EXERCISE: Write out the listing exactly as it is given.

PROVIDED DATA:
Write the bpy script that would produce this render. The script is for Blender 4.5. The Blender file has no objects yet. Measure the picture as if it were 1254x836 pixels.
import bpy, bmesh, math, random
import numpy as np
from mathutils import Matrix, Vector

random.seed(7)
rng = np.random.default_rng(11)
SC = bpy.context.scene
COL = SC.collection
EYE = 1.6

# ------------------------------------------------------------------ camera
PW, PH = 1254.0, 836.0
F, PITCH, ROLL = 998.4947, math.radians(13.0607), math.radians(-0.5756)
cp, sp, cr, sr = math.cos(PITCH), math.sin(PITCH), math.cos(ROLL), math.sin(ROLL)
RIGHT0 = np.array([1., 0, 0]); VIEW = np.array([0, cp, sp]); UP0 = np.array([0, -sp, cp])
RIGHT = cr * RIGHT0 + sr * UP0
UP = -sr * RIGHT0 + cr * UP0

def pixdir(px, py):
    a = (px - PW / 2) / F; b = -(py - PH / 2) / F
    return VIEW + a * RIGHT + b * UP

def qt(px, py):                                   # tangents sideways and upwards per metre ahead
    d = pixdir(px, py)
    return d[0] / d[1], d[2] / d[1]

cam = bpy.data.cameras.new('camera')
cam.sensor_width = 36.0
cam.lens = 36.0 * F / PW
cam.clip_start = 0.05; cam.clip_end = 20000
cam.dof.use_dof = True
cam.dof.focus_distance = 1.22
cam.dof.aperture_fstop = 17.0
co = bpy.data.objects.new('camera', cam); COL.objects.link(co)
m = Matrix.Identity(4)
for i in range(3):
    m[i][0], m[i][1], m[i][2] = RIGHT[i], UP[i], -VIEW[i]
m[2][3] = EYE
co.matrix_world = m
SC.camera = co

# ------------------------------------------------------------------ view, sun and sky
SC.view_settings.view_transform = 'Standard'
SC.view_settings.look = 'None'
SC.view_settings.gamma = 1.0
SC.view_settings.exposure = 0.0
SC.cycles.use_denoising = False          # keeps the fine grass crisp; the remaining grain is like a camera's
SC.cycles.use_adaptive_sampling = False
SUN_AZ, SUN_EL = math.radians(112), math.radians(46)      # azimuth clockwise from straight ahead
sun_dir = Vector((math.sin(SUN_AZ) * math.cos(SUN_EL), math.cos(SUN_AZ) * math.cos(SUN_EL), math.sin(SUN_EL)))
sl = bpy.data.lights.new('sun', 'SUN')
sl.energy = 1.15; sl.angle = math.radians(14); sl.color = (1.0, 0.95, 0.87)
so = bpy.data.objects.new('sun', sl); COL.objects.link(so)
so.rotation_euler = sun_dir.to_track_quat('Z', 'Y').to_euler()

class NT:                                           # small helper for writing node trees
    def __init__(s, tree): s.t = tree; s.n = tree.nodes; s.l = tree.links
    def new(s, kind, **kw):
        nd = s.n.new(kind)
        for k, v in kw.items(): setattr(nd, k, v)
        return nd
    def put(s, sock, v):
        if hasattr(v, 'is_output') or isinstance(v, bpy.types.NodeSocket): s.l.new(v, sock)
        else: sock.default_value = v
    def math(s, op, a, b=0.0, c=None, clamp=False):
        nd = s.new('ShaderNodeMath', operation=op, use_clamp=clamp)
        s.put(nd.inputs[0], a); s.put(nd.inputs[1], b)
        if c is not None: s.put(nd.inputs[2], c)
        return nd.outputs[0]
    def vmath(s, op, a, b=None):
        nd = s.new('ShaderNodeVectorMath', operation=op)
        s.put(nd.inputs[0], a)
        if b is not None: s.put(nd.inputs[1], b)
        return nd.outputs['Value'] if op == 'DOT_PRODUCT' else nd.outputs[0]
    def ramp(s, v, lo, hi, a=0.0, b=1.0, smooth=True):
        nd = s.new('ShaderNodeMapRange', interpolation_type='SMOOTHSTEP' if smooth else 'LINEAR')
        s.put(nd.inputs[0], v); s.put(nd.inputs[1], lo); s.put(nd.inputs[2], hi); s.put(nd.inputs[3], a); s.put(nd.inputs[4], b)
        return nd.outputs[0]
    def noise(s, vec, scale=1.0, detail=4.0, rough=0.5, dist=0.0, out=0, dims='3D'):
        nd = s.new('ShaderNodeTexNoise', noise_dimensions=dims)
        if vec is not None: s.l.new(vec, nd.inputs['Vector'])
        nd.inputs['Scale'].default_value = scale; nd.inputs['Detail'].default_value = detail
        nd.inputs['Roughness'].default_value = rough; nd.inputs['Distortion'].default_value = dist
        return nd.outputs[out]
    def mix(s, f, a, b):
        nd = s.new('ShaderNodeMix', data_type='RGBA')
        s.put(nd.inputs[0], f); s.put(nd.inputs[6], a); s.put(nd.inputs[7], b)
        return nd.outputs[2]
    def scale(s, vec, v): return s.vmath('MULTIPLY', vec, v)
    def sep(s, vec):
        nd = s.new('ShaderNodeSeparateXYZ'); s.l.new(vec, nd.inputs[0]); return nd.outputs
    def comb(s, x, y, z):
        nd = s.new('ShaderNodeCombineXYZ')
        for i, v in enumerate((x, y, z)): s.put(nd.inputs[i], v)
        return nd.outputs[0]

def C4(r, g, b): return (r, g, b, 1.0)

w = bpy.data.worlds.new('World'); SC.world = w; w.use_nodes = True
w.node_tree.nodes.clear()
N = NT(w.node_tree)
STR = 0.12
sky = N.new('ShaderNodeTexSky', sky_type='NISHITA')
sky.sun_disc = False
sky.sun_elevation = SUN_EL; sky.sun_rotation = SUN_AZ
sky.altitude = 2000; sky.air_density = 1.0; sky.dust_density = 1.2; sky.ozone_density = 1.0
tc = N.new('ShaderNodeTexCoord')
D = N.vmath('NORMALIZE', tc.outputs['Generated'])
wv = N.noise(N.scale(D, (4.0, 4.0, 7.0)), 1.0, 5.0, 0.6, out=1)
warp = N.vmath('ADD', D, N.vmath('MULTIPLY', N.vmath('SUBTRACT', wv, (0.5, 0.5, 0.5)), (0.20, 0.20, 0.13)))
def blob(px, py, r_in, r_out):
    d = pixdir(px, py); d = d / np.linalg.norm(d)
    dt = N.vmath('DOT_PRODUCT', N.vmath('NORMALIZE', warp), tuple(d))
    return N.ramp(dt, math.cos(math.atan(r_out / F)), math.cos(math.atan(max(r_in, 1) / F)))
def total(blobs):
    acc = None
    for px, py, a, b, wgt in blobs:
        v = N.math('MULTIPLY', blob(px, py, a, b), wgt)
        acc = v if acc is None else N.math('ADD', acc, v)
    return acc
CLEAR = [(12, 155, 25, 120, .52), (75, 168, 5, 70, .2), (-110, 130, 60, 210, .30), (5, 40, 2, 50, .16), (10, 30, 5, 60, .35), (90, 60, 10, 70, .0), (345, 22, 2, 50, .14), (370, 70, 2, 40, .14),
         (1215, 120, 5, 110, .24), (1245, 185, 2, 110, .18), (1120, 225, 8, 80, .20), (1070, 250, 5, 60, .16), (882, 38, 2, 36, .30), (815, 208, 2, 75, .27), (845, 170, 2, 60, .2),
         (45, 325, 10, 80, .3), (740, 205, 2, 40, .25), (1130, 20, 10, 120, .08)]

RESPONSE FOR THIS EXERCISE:
Write the bpy script that would produce this render. The script is for Blender 4.5. The Blender file has no objects yet. Measure the picture as if it were 1254x836 pixels.
import bpy, bmesh, math, random
import numpy as np
from mathutils import Matrix, Vector

random.seed(7)
rng = np.random.default_rng(11)
SC = bpy.context.scene
COL = SC.collection
EYE = 1.6

# ------------------------------------------------------------------ camera
PW, PH = 1254.0, 836.0
F, PITCH, ROLL = 998.4947, math.radians(13.0607), math.radians(-0.5756)
cp, sp, cr, sr = math.cos(PITCH), math.sin(PITCH), math.cos(ROLL), math.sin(ROLL)
RIGHT0 = np.array([1., 0, 0]); VIEW = np.array([0, cp, sp]); UP0 = np.array([0, -sp, cp])
RIGHT = cr * RIGHT0 + sr * UP0
UP = -sr * RIGHT0 + cr * UP0

def pixdir(px, py):
    a = (px - PW / 2) / F; b = -(py - PH / 2) / F
    return VIEW + a * RIGHT + b * UP

def qt(px, py):                                   # tangents sideways and upwards per metre ahead
    d = pixdir(px, py)
    return d[0] / d[1], d[2] / d[1]

cam = bpy.data.cameras.new('camera')
cam.sensor_width = 36.0
cam.lens = 36.0 * F / PW
cam.clip_start = 0.05; cam.clip_end = 20000
cam.dof.use_dof = True
cam.dof.focus_distance = 1.22
cam.dof.aperture_fstop = 17.0
co = bpy.data.objects.new('camera', cam); COL.objects.link(co)
m = Matrix.Identity(4)
for i in range(3):
    m[i][0], m[i][1], m[i][2] = RIGHT[i], UP[i], -VIEW[i]
m[2][3] = EYE
co.matrix_world = m
SC.camera = co

# ------------------------------------------------------------------ view, sun and sky
SC.view_settings.view_transform = 'Standard'
SC.view_settings.look = 'None'
SC.view_settings.gamma = 1.0
SC.view_settings.exposure = 0.0
SC.cycles.use_denoising = False          # keeps the fine grass crisp; the remaining grain is like a camera's
SC.cycles.use_adaptive_sampling = False
SUN_AZ, SUN_EL = math.radians(112), math.radians(46)      # azimuth clockwise from straight ahead
sun_dir = Vector((math.sin(SUN_AZ) * math.cos(SUN_EL), math.cos(SUN_AZ) * math.cos(SUN_EL), math.sin(SUN_EL)))
sl = bpy.data.lights.new('sun', 'SUN')
sl.energy = 1.15; sl.angle = math.radians(14); sl.color = (1.0, 0.95, 0.87)
so = bpy.data.objects.new('sun', sl); COL.objects.link(so)
so.rotation_euler = sun_dir.to_track_quat('Z', 'Y').to_euler()

class NT:                                           # small helper for writing node trees
    def __init__(s, tree): s.t = tree; s.n = tree.nodes; s.l = tree.links
    def new(s, kind, **kw):
        nd = s.n.new(kind)
        for k, v in kw.items(): setattr(nd, k, v)
        return nd
    def put(s, sock, v):
        if hasattr(v, 'is_output') or isinstance(v, bpy.types.NodeSocket): s.l.new(v, sock)
        else: sock.default_value = v
    def math(s, op, a, b=0.0, c=None, clamp=False):
        nd = s.new('ShaderNodeMath', operation=op, use_clamp=clamp)
        s.put(nd.inputs[0], a); s.put(nd.inputs[1], b)
        if c is not None: s.put(nd.inputs[2], c)
        return nd.outputs[0]
    def vmath(s, op, a, b=None):
        nd = s.new('ShaderNodeVectorMath', operation=op)
        s.put(nd.inputs[0], a)
        if b is not None: s.put(nd.inputs[1], b)
        return nd.outputs['Value'] if op == 'DOT_PRODUCT' else nd.outputs[0]
    def ramp(s, v, lo, hi, a=0.0, b=1.0, smooth=True):
        nd = s.new('ShaderNodeMapRange', interpolation_type='SMOOTHSTEP' if smooth else 'LINEAR')
        s.put(nd.inputs[0], v); s.put(nd.inputs[1], lo); s.put(nd.inputs[2], hi); s.put(nd.inputs[3], a); s.put(nd.inputs[4], b)
        return nd.outputs[0]
    def noise(s, vec, scale=1.0, detail=4.0, rough=0.5, dist=0.0, out=0, dims='3D'):
        nd = s.new('ShaderNodeTexNoise', noise_dimensions=dims)
        if vec is not None: s.l.new(vec, nd.inputs['Vector'])
        nd.inputs['Scale'].default_value = scale; nd.inputs['Detail'].default_value = detail
        nd.inputs['Roughness'].default_value = rough; nd.inputs['Distortion'].default_value = dist
        return nd.outputs[out]
    def mix(s, f, a, b):
        nd = s.new('ShaderNodeMix', data_type='RGBA')
        s.put(nd.inputs[0], f); s.put(nd.inputs[6], a); s.put(nd.inputs[7], b)
        return nd.outputs[2]
    def scale(s, vec, v): return s.vmath('MULTIPLY', vec, v)
    def sep(s, vec):
        nd = s.new('ShaderNodeSeparateXYZ'); s.l.new(vec, nd.inputs[0]); return nd.outputs
    def comb(s, x, y, z):
        nd = s.new('ShaderNodeCombineXYZ')
        for i, v in enumerate((x, y, z)): s.put(nd.inputs[i], v)
        return nd.outputs[0]

def C4(r, g, b): return (r, g, b, 1.0)

w = bpy.data.worlds.new('World'); SC.world = w; w.use_nodes = True
w.node_tree.nodes.clear()
N = NT(w.node_tree)
STR = 0.12
sky = N.new('ShaderNodeTexSky', sky_type='NISHITA')
sky.sun_disc = False
sky.sun_elevation = SUN_EL; sky.sun_rotation = SUN_AZ
sky.altitude = 2000; sky.air_density = 1.0; sky.dust_density = 1.2; sky.ozone_density = 1.0
tc = N.new('ShaderNodeTexCoord')
D = N.vmath('NORMALIZE', tc.outputs['Generated'])
wv = N.noise(N.scale(D, (4.0, 4.0, 7.0)), 1.0, 5.0, 0.6, out=1)
warp = N.vmath('ADD', D, N.vmath('MULTIPLY', N.vmath('SUBTRACT', wv, (0.5, 0.5, 0.5)), (0.20, 0.20, 0.13)))
def blob(px, py, r_in, r_out):
    d = pixdir(px, py); d = d / np.linalg.norm(d)
    dt = N.vmath('DOT_PRODUCT', N.vmath('NORMALIZE', warp), tuple(d))
    return N.ramp(dt, math.cos(math.atan(r_out / F)), math.cos(math.atan(max(r_in, 1) / F)))
def total(blobs):
    acc = None
    for px, py, a, b, wgt in blobs:
        v = N.math('MULTIPLY', blob(px, py, a, b), wgt)
        acc = v if acc is None else N.math('ADD', acc, v)
    return acc
CLEAR = [(12, 155, 25, 120, .52), (75, 168, 5, 70, .2), (-110, 130, 60, 210, .30), (5, 40, 2, 50, .16), (10, 30, 5, 60, .35), (90, 60, 10, 70, .0), (345, 22, 2, 50, .14), (370, 70, 2, 40, .14),
         (1215, 120, 5, 110, .24), (1245, 185, 2, 110, .18), (1120, 225, 8, 80, .20), (1070, 250, 5, 60, .16), (882, 38, 2, 36, .30), (815, 208, 2, 75, .27), (845, 170, 2, 60, .2),
         (45, 325, 10, 80, .3), (740, 205, 2, 40, .25), (1130, 20, 10, 120, .08)]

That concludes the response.